Английские власти делали все от себя зависящее, чтобы уклониться от точного исполнения этой очень раздражавшей их конвенции, подписанной Коттоном и Сенявиным 4 сентября 1808 г. Мэкензи, назначенный для выполнения конвенции, заявил Сенявину, что переправить русские экипажи в Россию никак невозможно, потому что корабли Швеции, находящейся в войне с Россией, будут останавливать в море суда и требовать выдачи русских моряков и солдат.
В ответ на повторные жалобы Сенявина Мэкензи сообщил ему 14 марта 1809 г., что лорды адмиралтейства решили отправить всех русских офицеров со всем прочим экипажем в Архангельск, "как только время года позволит это". Сенявин просил сообщить, что же именно теперь препятствует точному исполнению конвенции и почему нужно русских отправлять в Архангельск, а не в балтийские порты? Сенявин знал, до какой степени это видоизменение в "пункте прибытия" вредно: они фактически на долгое время выводило его эскадру из состава действующих сил русского флота, что очень устраивало британские морские власти ввиду очень сомнительных и критических русско-английских отношений в тот момент. Но что было делать? [348]

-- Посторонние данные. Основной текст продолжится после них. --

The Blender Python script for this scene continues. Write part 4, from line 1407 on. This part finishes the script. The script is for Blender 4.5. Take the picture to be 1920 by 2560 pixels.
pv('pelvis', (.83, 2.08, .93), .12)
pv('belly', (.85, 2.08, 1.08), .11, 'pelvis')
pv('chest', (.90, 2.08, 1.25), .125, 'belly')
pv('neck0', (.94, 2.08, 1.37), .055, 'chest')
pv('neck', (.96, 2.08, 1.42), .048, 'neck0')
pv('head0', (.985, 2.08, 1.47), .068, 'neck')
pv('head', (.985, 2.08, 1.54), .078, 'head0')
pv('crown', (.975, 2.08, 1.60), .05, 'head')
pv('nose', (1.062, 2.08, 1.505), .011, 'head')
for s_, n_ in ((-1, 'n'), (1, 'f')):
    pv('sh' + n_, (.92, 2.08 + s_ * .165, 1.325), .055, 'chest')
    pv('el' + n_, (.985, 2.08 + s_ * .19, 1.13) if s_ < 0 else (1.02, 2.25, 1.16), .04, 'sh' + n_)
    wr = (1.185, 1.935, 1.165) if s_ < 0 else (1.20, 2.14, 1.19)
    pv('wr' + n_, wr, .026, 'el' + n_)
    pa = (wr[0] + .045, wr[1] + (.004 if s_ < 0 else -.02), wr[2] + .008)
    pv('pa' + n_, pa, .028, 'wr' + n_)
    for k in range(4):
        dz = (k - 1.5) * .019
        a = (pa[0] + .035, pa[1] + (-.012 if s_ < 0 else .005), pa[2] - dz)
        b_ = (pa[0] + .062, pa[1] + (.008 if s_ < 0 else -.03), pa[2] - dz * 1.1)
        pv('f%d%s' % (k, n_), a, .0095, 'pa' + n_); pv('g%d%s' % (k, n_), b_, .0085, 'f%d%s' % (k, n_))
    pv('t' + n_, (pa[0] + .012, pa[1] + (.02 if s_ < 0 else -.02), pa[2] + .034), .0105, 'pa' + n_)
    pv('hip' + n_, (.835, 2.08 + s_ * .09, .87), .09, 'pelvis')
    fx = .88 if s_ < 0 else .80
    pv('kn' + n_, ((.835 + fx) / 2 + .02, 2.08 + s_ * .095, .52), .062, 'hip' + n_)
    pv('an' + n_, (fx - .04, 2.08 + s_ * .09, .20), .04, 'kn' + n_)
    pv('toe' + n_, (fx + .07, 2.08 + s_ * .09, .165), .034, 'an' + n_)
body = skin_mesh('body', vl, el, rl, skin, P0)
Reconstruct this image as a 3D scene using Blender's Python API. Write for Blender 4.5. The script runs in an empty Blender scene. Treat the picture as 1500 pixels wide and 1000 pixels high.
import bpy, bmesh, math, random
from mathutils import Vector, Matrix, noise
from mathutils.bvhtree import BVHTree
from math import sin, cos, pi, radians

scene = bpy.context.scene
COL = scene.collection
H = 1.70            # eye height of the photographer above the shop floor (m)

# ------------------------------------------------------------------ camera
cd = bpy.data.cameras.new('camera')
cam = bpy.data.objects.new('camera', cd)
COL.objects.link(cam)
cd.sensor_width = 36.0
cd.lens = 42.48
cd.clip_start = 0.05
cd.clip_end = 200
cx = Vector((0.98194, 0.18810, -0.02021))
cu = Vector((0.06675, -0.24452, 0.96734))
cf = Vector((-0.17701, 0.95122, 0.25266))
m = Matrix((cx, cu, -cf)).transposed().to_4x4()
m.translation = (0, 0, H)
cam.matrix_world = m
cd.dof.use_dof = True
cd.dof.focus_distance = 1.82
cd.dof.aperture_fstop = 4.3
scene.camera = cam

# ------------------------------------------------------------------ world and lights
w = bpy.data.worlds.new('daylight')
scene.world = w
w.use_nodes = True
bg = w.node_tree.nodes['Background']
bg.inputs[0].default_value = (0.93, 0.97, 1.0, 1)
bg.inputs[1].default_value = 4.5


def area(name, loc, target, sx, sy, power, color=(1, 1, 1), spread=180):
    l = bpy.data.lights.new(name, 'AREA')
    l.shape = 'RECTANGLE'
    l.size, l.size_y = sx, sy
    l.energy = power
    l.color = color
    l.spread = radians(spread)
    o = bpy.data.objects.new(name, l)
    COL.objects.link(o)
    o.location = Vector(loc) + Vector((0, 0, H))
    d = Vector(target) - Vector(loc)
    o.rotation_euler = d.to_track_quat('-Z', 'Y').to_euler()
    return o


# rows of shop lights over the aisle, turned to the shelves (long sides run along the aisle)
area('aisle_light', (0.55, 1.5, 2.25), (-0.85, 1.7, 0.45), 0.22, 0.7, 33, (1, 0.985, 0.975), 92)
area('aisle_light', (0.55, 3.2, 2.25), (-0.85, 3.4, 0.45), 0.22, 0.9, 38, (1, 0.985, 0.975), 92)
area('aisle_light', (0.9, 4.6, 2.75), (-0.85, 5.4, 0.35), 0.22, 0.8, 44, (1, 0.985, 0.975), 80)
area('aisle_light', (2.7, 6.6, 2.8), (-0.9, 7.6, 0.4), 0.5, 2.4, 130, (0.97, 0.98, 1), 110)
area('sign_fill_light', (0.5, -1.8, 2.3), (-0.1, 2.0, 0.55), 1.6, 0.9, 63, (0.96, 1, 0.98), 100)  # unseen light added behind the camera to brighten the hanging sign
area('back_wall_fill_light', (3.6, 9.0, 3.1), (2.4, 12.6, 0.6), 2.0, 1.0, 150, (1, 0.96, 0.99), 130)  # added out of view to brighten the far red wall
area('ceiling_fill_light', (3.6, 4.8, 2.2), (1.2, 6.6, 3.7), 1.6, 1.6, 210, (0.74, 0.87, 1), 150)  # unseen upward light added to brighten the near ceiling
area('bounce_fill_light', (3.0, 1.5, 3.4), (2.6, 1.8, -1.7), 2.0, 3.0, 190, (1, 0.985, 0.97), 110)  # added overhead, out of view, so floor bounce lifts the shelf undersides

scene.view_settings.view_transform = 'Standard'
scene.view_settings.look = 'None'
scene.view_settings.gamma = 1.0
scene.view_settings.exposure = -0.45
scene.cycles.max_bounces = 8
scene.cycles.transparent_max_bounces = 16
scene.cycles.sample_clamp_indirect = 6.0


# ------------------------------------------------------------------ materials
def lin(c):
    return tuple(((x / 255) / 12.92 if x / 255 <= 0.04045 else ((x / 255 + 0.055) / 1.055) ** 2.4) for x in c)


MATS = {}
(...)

Сенявин просил, по крайней мере, сообщить ему о причинах такого грубого нарушения конвенции, заключенной в Синтре, просил, кстати, и о том, чтобы ему выдали квитанции на отобранные у него в Портсмуте порох, пушки и паруса. Просил также квитанций и на все, забранное в Лиссабоне с пришедших туда двух отставших судов эскадры - "Рафаила" и "Ярослава"{5}. Англичане не торопились с ответом: ведь Сенявин был вполне в их руках. Переписка продолжалась в марте, апреле, мае... Сенявин настаивал на своем праве требовать честного и точного выполнения конвенции, а англичане, отвечая с большими паузами, уклонялись от прямого ответа. Сенявин раздражался все более и более этой явной недобросовестностью. 19 июня он написал лорду Малгрэву новое большое письмо, в котором решительно жаловался на "пустые предлоги" и отговорки, которые пускались в ход с английской стороны, когда речь шла о том, чтобы отпустить эскадру и, прежде всего, экипажи судов в Россию и, пока они находились в Портсмуте, хотя кормить их сколько-нибудь сносно. Сенявин написал милорду, что он просто не видит конца и выхода из трудного положения, в котором очутился. 16 июня он получил от британского адмиралтейства бумагу "по поводу бесцельного продления своего пребывания в Англии". "Я ничего в этой бумаге не усматриваю, кроме путаницы (I'embrouillement) и пустых предлогов, приводимых с целью не исполнять священных обязательств. Опыт показал мне, что невзирая на все устные и письменные обещания, подданные его императорского величества, которые по случайным обстоятельствам (casuellement) тут находятся, должны зависеть от произвола власти и оказываются настолько в угнетенном положения, что нет тому примера даже между нациями, непримиримо враждебными, а еще менее между такими, которые могут претендовать на взаимное уважение". Писал он и о других беззаконных нарушениях конвенции.
Надеясь, наконец, на прямое обещание, уже данное британским адмиралтейством, что в апреле 1809 г. их всех отправят в Россию, Сенявин израсходовал запасы, которые у него были, а английские власти почти перестали что-либо выдавать. Сенявину и его офицерам, вопреки условиям конвенции, выдавали такой же паек, как и матросам, да и то неаккуратно. "Британское правительство, истолковывая конвенцию 4 сентября прошлого года таким способом, который противоположен ее истинному смыслу, отказалось даже выполнять ее в том виде, как ее понимал английский адмирал (Коттон -Е. Т.), который, казалось бы, может понимать ее смысл больше, чем кто-либо другой".